When you're small, you have no users, and need to start gathering network effects. So you champion and implement protocols that allow you to interoperate with other networks. You start to eat other companies lunches as you provide a better product.

As you get larger, that same interoperability starts to become a liability as other networks start eating in to your userbase. So you cut out interoperability and start building a walled garden.


UX always wins. Build a great "open" UX and you have a chance to gain traction.

A bottoms up approach where we put the protocol first instead of experience is the "Architect Astronaut" way of looking at solving this problem and should be avoided - http://www.joelonsoftware.com/articles/fog0000000018.html


That's one thing that I worry about, though. The superior product experience is coming from new centralized services such as Slack and Discord. It's not coming from those building something decentralized.


The timing of this post feels so weird. Yesterday I was running a script that purged my facebook activity completely, and I was in the middle of setting up an xmpp messenger on my tablet just so I can communicate with people using that platform. Then I've noticed that the api is gone, with no way to connect but their official app.

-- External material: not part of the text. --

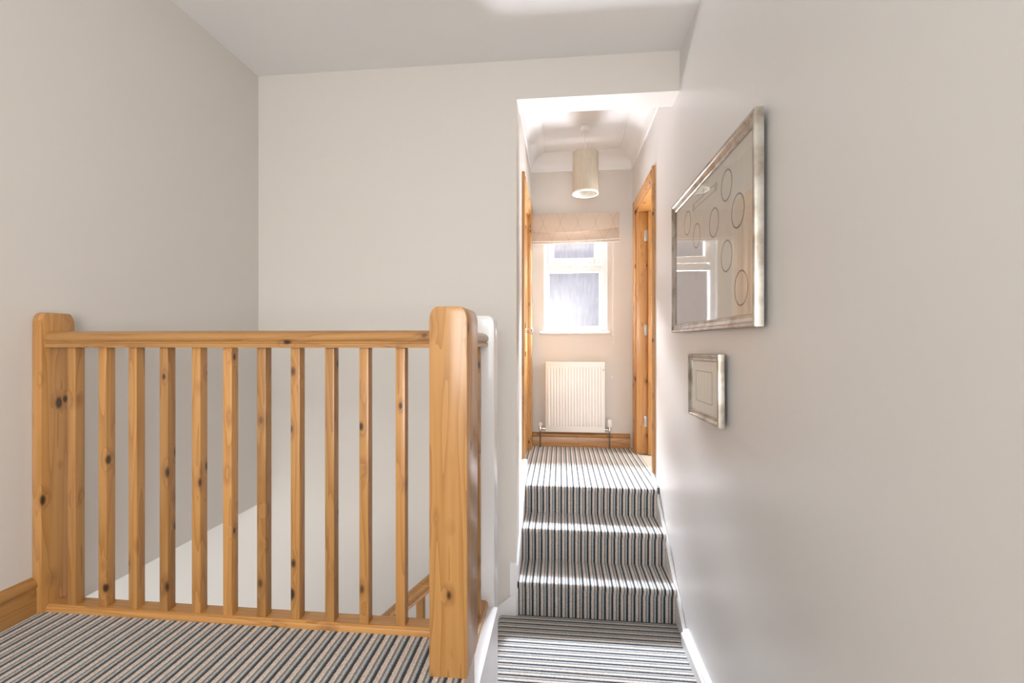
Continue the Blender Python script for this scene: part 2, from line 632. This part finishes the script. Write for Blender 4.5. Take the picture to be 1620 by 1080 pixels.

Guess I'll just tell everyone that matters my phone number and mail address, if they do not already know, and call it a day. I've wasted so much of my time and attention on facebook.


Meh, this is just MSN all over again. This seems to be some kind of weird cycle the Internet goes through, I'm sure eventually an open protocol will thrive...we're just not there yet.


I've been trying to figure out where Facebook chat is going to end up -- the only thing I care about: will there be a way for me to build a simple, command-line client that can use an API/interface that's document and won't disappear over night? As far as I can gather the answer from Facebook is: "Fuck off! This is a revenue platform for us, and we're too big to care about any additional network effects a more open system could generate."

Of the current crop of messaging platforms, I'm cautiously leaning on Signal (it works with sms, I might get some of the people I actually communicate to use it -- even if I would prefer it was more federation/multi-server/self-host friendly) and http://www.mattermost.org/ for an xmmp/irc/etc work-a-like.

I've given up the idea of using IM with facebook users, iMessage users, or Google hangout users. I might occasionally use slack or gitter[1] via the irc interface, or very rarely via the awful web interface (not they're any worse than other web interfaces, but it's just as gaudy and slow and insecure as other web apps, by virtue of being a web app (image libraries, font rendering have issues, they require downloadable code (js) to run -- they can be expected to have a security record comparable to MS office documents with macros enabled)).

I somehow don't see the irc interface to gitter and slack as being good ways to integrate with a single Android app though. Maybe mattermost will help with that, so I can have one app that does sane IM+SMS, and one that does email. Hopefully without the "5 different accounts that can't talk with each other"-nonsense of having separate AIM, XMPP, MS messenger accounts in a single monster-client. It was barely tolerable on the desktop, I won't abide it on my cell phone.

I am indeed sad people couldn't just get together and agree on a sane XMPP sub-set with client-server and server-server TLS, and optional server-side message storage.

But that didn't happen, so now I'll just be without a "big" messaging/chat service (other than IRC, IRC still works).

[1] https://irc.gitter.im/


HTTP


Yep, it's not like we don't have open protocols with millions of users. Data silos and super nodes in the network are a socio-economic effect, not technical. What I mean is that as long as it's desirable to become a high traffic, high authority node, there will be people (and corporations) spending time and money to build them -- I think it's an emergent property of human society + resource scarcity.


...even worse, HTML. Someday Facebook will decide that HTML is not enough for them and will make users install its own pseud-browser.


Like Google did?


Unfortunately, every open-protocol chat implementation attempted thus far has failed due to commoditization and spam. Nobody has been able to figure out a way to make them still useful to the masses.


Messaging on XMPP and IRC sucked. Good riddance!